If there is a problem at low power usage then you can easily solve it by temporary add more power. Lets say add a 40watt lamp or something, later remove it from the calculation.
While it sounds a bit hacky, I think this is an underrated solution. It's actually quite a clever way to bypass the whole problem. Physics is your enemy here, not economics.
This is kind of like trying to find an electric motor with the highest efficiency and torque at 1 RPM. While it's not theoretically impossible, it's not just a matter of price or design, it's a matter of asking the equipment to do something it's simply not good at, while you want to do it really well. It can't, certainly not affordably or without significant compromises in other areas. In the case of a motor, you'd be better off letting the motor spin at its much higher optimal RPM and gear it down, even though there will be a little loss in the geartrain it's still a much better solution overall and that's why essentially every low speed motor is designed this way.

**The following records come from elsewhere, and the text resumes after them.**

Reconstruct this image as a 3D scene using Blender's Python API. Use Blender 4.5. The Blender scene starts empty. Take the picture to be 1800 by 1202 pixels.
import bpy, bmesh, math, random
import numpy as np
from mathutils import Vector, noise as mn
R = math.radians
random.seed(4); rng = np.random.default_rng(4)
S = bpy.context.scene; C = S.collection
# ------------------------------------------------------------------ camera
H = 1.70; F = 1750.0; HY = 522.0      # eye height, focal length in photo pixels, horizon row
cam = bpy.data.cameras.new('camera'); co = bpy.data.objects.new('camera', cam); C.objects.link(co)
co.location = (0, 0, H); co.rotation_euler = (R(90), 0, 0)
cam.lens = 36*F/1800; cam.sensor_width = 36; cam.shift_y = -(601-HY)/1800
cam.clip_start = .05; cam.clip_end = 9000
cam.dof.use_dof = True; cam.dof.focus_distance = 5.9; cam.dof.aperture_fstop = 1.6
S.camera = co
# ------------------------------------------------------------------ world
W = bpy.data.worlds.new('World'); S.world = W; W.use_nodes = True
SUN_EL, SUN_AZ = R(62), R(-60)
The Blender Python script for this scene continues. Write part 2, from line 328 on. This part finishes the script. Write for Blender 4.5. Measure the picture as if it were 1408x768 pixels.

In the case of an ammeter, it seems totally reasonable to bring it up to a more ideal operating range by adding a constant artificial load. In fact the high precision/low range multimeters and oscilloscopes are usually internally doing almost exactly the same thing with their probes, just in a somewhat more complex way behind the scenes.
Tasmota nous sametplugs work great and have a tiny footprint. They integrate nicely in home assistant. They must be calibrated once with a resistive load eg old light bulb.
In terms of raw data, any properly calibrated equipment should be identical.
You could build one yourself or have a look at how to get readings from your actual electricity meter. Both can be found on the open energy monitor project page. If you self build i guess you could use a lower value CT that amplifies lower currents and just not use it at higher loads?
Mains power fluctuates a LOT though so youll definitely need averaging to some extent
Many residential tools can’t even be calibrated. Even if they are, calibration stability is a concern. The difference between a cheap instrument and a good one is short and long term repeatability.
Thanks for pointing open energy monitor, that seems overkill for what I need.